New chancellor

ASU’s new chancellor: From rural Mississippi to international studies

By Roy Ockert Jr.

Nov. 13, 2012

Growing up on a farm in southern Mississippi, Tim Hudson was an unlikely candidate to become an advocate and expert on international studies and the value of foreign study programs for American college students.

“When I first set foot on a college campus, I don’t think I had ever met a person from another country,” he told members of the Kiwanis Club of Jonesboro during their meeting last week.

That first college experience was at the University of Southern Mississippi in Hattiesburg. He went there mainly as part of a bargain with his father. Because the campus was nearby, he could continue his work on the farm while commuting to college.

Higher education has a way of opening your eyes to the world, and an outstanding history professor inspired Hudson to major in history and Latin American studies. In 1975 he graduated with highest honors from Southern Miss, then stayed to earn a master’s degree in geography two years later.

Geography was also his primary field of study for doctoral work — far from the fields of rural Mississippi. He earned a doctorate from Clark University in Worcester, Mass., in 1980.

His education served as part of the preparation for Hudson’s newest job. On May 1 he became the second chancellor for the Jonesboro campus of Arkansas State University, and among his qualifications was his expertise on international studies.

ASU, originally a school of agriculture and for many years a regional university, is spreading its wings as to offer its students a broader range of opportunities. One way that’s being done is by recruiting students from other countries to study here, and ASU now has about 1,000 foreign students from 62 countries among its population of almost 14,000.

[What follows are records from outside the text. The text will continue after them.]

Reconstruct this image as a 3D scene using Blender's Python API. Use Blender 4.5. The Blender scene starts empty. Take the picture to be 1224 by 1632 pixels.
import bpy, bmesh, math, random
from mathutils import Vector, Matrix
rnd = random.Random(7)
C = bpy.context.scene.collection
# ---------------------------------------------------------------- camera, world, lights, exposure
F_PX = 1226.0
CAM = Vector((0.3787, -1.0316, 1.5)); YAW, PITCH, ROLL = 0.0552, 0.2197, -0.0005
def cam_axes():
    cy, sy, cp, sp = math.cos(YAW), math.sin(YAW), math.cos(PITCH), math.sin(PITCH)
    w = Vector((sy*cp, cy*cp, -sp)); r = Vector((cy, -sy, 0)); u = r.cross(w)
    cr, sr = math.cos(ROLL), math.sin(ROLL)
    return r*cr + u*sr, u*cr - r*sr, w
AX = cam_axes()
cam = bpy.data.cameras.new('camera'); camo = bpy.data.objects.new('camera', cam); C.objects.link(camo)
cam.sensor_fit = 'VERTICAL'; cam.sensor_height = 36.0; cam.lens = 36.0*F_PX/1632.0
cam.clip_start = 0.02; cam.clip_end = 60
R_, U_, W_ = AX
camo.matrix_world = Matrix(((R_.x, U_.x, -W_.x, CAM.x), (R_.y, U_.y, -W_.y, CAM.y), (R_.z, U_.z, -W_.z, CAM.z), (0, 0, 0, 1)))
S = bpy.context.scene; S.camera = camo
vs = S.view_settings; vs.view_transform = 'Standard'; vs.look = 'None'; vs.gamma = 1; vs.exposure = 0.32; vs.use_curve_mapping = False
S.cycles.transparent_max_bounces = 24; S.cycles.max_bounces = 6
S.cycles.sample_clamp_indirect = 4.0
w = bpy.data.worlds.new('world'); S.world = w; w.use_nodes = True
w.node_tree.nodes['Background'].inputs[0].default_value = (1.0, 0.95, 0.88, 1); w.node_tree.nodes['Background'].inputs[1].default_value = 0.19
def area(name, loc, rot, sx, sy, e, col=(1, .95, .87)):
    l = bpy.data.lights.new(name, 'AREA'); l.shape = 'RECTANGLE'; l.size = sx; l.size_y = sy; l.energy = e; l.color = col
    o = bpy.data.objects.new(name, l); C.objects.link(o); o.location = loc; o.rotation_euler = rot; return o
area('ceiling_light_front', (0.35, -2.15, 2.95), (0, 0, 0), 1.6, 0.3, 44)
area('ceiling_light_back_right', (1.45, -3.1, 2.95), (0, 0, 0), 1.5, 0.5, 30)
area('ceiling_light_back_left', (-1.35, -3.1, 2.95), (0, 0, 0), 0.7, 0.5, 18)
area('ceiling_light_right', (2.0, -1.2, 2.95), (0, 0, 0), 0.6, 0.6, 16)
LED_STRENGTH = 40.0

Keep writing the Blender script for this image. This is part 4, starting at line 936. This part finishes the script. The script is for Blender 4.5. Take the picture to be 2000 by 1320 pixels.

That can be done, Hudson noted, because the American system of higher education “is still the gold standard in the world.”

It’s just as valuable, he added, that American students have a chance to meet and interact with students from other countries. “There’s an old saying: ‘It’s easy to hate a country, harder to hate a person,’” he said.

After taking the ASU position, one of his first assignments was a trip to the Mexican state of Queretaro, investigating the possibility of establishing as ASU sister campus there. In September a delegation from the city of Queretaro, which has a population of about two million, visited the Jonesboro campus.

At the time Hudson explained that such a venture offers an opportunity for global leadership and that any ASU campus in Mexico would be self-supporting financially and generate revenue for ASU-Jonesboro. It would also offer new opportunities for internships and exchange programs for ASU-Jonesboro students and faculty.

Hudson’s own career received a significant boost from receiving two Fulbright Fellowships, one to study in Mexico and another to study in Germany, as well as an ITT International Fellowship to study in Colombia, South America. Those opportunities helped give him the foundation to develop and lead more than 30 programs for U.S. students to study abroad.

He recently co-authored a book on multinational corporation subsidiaries in China and has a long list of published articles on international subjects ranging from narcotics trafficking in South America to the European monetary system.

Hudson has other interests that will help him with his duties at ASU-Jonesboro.

For one thing, I learned not long after he was hired that he is an avid baseball fan, having grown up listening to St. Louis Cardinals games on the radio. In fact, when he was a kid, he had a chance to meet Cardinal Hall of Fame pitcher Dizzy Dean, who lived in southern Mississippi then. He and his brother impressed Dean by reciting the entire lineup of the 1934 Cardinals World Series champion team, also known as the Gashouse Gang.

He should fit in well at Jonesboro, which is still known as Cardinal country.

Like the first ASU-Jonesboro chancellor, Dr. Robert Potts, Hudson is affable, self-deprecating and quick to make friends. Potts retired earlier this year after staying on to serve for nearly a year as interim president of ASU, and Dr. Dan Howard served as interim chancellor during the search process.

After serving six years as president of the University of Houston at Victoria, Hudson had been in the Texas Tech University system, first as special assistant to the chancellor for international programs and initiatives and then as vice chancellor, when he was tapped by ASU.

He has found ASU-Jonesboro big enough, though, to provide a wealth of opportunities for its students — with 160 fields of study in 45 degree fields. “But it’s not so large that people get lost,” he said. “We have a 19:1 student-to-faculty ratio, which allows students to get to know their teachers.”

ASU’s graduation rate of 44.6 percent (within six years) is good, he said, but needs to go up.

He and his wife, the former Dr. Deidra “Dee Dee” Ransburgh, a native of Alabama, have three children. They are happy, he said, to move to a smaller community and to be back among people who say “you all” and “ya’ll.”

Seeing the world doesn’t change your roots.